When Lisa Chen launched her local news website in Oakridge, Oregon, she didn’t set out to challenge media giants. She simply wanted to fill a void.
“Our newspaper had closed three years earlier,” she explains. “No one was covering city council meetings or high school sports. It felt like our community had become invisible.”
Lisa’s site attracted loyal readers but struggled financially. Advertisers preferred spending their dollars with the tech platforms and media conglomerates that dominated digital advertising markets.
Lisa’s story isn’t unique. Across America, local news sources are vanishing while a handful of enormous companies control more of what we read, watch, and hear. This concentration of media ownership threatens not just journalism but the foundations of our democracy.
This chapter makes the case for breaking up media monopolies. It explains how we arrived at this dangerous concentration of media power, why it matters for every American, and what we can do about it. The solution isn’t simple, but the stakes couldn’t be higher: the health of our public discourse, the strength of our communities, and ultimately, the functioning of our democracy itself.
How We Got Here: The Rise of Media Giants
America once enjoyed a diverse media landscape.
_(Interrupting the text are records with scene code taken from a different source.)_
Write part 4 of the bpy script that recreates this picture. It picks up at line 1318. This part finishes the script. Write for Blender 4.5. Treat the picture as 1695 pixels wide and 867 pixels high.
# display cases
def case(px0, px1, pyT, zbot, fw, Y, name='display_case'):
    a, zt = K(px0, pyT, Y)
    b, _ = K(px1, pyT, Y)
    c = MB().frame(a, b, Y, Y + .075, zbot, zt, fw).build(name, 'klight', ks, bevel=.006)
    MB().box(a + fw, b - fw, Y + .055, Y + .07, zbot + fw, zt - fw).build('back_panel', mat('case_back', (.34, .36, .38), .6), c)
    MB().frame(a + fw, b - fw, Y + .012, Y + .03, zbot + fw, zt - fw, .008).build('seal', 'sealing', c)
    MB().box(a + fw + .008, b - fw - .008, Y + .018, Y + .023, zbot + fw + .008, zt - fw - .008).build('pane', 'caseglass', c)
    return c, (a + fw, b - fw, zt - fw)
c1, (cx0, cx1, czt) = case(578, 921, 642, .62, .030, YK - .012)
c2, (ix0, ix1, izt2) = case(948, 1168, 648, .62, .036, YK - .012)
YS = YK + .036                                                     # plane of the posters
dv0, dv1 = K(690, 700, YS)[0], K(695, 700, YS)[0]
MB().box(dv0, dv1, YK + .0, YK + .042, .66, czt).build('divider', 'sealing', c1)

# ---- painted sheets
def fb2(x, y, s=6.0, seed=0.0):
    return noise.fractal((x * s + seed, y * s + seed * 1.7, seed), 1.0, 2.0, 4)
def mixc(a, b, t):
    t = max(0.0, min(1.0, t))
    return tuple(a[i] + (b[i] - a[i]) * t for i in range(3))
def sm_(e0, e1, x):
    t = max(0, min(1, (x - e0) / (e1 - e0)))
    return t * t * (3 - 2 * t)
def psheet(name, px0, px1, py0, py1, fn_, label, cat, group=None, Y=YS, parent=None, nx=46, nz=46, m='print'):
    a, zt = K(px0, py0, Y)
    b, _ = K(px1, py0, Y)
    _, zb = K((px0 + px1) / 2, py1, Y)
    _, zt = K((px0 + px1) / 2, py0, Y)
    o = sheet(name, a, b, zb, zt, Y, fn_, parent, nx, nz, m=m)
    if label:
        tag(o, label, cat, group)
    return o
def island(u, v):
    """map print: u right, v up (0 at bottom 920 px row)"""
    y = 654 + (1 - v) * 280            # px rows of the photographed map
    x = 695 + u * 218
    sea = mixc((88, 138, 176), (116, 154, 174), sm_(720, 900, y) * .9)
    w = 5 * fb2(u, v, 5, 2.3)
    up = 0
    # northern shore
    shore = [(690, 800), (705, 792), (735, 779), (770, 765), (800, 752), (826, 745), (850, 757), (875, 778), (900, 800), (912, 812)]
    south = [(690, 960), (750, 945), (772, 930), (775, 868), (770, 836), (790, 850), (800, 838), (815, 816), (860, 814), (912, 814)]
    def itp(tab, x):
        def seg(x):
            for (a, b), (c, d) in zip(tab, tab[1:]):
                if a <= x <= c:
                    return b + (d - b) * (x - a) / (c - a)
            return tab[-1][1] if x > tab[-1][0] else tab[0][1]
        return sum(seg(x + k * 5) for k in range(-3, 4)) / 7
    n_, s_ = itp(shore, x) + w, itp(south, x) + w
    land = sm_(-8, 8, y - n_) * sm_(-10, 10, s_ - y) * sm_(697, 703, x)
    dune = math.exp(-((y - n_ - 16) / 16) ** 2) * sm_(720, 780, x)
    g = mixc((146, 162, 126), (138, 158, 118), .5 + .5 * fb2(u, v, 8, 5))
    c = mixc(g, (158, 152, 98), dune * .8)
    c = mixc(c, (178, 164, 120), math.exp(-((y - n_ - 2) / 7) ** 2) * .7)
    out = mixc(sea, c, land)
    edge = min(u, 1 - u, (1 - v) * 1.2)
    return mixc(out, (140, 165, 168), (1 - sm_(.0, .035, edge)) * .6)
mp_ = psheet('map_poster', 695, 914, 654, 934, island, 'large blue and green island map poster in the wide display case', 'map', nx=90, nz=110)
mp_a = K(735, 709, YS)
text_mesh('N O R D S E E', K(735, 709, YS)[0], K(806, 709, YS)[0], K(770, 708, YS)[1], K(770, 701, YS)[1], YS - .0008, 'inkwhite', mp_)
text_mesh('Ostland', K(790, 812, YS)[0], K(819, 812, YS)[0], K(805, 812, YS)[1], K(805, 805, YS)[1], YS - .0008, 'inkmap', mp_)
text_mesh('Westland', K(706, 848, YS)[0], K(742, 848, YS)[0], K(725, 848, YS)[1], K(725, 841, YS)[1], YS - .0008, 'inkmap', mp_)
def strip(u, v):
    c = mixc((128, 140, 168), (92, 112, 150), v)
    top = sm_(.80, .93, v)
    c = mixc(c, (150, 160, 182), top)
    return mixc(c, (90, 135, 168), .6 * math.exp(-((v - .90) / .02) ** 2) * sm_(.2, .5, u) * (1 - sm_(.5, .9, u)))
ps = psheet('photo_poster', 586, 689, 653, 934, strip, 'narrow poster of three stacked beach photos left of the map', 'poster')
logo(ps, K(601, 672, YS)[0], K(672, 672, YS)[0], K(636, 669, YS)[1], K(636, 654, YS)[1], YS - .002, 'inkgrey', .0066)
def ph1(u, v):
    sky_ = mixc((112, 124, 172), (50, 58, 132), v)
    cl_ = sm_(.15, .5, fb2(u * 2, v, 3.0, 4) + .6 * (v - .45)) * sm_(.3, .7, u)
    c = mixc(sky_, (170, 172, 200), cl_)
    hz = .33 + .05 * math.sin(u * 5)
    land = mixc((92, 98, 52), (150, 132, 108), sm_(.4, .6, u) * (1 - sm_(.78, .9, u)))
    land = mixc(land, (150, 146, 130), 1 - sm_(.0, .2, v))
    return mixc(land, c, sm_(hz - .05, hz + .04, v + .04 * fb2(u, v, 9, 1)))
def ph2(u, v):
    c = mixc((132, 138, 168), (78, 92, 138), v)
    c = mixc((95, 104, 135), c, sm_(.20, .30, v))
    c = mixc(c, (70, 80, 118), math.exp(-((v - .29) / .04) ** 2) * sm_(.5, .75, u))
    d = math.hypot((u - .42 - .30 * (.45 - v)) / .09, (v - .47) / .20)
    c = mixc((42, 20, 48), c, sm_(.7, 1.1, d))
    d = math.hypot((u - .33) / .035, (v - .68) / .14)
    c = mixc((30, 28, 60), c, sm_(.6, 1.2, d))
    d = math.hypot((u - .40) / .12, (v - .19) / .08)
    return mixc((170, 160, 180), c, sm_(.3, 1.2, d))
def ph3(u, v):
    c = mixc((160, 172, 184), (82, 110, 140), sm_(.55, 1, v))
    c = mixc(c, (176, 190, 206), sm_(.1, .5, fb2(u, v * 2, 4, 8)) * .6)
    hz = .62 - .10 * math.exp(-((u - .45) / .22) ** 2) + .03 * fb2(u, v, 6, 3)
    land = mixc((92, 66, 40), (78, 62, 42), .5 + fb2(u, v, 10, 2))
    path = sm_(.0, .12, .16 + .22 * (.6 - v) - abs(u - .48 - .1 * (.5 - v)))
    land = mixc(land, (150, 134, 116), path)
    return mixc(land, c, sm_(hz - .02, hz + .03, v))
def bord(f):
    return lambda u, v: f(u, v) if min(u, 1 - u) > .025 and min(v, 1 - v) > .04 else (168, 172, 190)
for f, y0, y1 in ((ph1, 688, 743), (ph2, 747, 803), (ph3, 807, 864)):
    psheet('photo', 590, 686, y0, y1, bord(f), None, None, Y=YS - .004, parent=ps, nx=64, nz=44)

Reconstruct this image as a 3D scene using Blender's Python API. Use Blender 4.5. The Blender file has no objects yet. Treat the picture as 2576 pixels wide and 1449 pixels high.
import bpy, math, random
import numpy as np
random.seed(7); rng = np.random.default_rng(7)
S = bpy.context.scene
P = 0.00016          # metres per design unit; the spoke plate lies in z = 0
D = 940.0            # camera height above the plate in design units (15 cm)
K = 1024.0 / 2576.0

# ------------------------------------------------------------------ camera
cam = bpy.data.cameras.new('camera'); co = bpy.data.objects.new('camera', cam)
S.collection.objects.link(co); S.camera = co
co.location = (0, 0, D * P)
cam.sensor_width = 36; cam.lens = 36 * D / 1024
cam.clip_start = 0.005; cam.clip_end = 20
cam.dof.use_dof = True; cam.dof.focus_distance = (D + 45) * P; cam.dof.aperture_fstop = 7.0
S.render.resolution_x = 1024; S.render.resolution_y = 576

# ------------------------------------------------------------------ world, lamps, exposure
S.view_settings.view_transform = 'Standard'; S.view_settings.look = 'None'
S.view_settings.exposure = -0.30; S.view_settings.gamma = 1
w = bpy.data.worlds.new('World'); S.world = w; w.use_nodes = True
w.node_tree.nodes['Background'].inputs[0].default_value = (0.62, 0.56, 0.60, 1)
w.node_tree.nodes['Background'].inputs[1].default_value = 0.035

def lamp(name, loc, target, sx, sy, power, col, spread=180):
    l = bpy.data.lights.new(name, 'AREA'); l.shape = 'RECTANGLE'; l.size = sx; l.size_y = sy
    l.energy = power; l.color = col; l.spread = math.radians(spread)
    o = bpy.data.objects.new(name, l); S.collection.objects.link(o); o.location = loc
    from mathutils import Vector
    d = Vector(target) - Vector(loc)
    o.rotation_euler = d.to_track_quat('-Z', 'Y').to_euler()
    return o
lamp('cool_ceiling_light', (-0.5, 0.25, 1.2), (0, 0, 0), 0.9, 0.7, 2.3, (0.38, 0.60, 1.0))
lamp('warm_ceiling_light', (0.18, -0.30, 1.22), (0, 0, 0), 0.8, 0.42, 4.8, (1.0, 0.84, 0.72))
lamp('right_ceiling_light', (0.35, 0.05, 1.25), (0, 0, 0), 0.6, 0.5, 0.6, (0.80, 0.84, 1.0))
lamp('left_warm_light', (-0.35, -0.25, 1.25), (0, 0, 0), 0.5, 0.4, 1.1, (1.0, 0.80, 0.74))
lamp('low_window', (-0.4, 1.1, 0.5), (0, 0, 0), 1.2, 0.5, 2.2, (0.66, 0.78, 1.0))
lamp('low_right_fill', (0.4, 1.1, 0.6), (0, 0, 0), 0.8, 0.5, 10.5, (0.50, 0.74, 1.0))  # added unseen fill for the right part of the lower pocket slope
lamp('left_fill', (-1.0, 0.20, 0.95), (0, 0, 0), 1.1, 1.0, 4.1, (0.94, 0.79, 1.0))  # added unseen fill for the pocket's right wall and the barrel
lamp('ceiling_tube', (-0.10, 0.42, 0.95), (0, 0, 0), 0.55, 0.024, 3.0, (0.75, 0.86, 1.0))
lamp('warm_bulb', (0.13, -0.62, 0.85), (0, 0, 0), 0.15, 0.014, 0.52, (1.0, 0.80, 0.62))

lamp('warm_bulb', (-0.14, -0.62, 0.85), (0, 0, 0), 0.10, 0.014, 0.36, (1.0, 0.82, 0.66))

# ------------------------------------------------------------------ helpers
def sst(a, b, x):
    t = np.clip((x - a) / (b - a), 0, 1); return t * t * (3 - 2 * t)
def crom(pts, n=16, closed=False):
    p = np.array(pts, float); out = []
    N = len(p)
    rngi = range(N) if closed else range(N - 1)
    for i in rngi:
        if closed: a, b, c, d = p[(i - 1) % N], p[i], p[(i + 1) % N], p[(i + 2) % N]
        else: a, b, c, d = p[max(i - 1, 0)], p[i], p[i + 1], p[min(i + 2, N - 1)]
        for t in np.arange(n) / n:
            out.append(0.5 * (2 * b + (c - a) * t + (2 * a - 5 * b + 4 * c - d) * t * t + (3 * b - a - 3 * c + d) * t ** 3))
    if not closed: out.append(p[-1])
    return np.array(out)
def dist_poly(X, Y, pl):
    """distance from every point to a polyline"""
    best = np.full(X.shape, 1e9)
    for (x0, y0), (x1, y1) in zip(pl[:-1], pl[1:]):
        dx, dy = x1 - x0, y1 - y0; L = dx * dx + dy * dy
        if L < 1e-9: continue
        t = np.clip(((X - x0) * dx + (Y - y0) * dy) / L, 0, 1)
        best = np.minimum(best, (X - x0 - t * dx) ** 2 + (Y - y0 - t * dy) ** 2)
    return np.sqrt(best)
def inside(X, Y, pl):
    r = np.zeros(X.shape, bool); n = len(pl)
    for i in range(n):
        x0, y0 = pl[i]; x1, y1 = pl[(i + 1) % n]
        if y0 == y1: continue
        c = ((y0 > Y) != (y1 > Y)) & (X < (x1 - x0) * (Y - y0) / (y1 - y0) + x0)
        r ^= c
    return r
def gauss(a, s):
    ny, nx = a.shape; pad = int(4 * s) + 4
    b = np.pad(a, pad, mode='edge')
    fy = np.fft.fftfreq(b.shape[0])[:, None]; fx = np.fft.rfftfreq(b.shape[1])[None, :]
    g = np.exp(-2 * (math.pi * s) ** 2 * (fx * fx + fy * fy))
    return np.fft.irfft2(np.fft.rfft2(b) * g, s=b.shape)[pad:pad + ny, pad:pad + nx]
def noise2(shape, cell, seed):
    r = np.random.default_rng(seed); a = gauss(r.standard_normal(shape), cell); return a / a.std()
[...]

Most cities had multiple competing newspapers. Radio and television stations operated under local ownership. Regulations limited how many media outlets a single company could control. This system wasn’t perfect, but it ensured that a variety of voices and perspectives reached the public.
Three major shifts changed this landscape: deregulation, technological change, and economic pressures.
Deregulation
Deregulation began in earnest during the 1980s. The Federal Communications Commission (FCC) relaxed rules limiting media ownership concentration. The 1996 Telecommunications Act accelerated this trend, removing caps on how many radio stations a single company could own nationwide. Clear Channel (now iHeartMedia) grew from 40 stations to more than 1,200 in just a few years.
Michael Powell, who chaired the FCC in the early 2000s, justified further deregulation by claiming that “the market will protect the public interest.” The market, however, had different priorities. As ownership limits disappeared, waves of consolidation followed. Local stations were purchased by distant corporations. Newsrooms were merged. Journalists were laid off.
Technological Change
Technological change—particularly the rise of the internet—further transformed media economics. Digital platforms like Google and Facebook became powerful gatekeepers, controlling how content reaches audiences and capturing the lion’s share of advertising revenue. These companies don’t primarily create content themselves, but they profit enormously from distributing it.
David Chavern, who represents news publishers, describes the situation bluntly: “The platforms get the money while the publishers bear the costs.” By 2021, Google and Facebook captured approximately 60% of all digital advertising spending in the United States. This duopoly extracts value from news content while returning little to its creators.
Economic Pressures
Economic pressures intensified as these changes unfolded. With advertising revenue flowing to tech platforms, traditional media companies consolidated to cut costs and maintain profitability. Television networks purchased film studios. Newspaper chains merged. Private equity firms acquired struggling outlets and extracted value through deep cuts to journalism.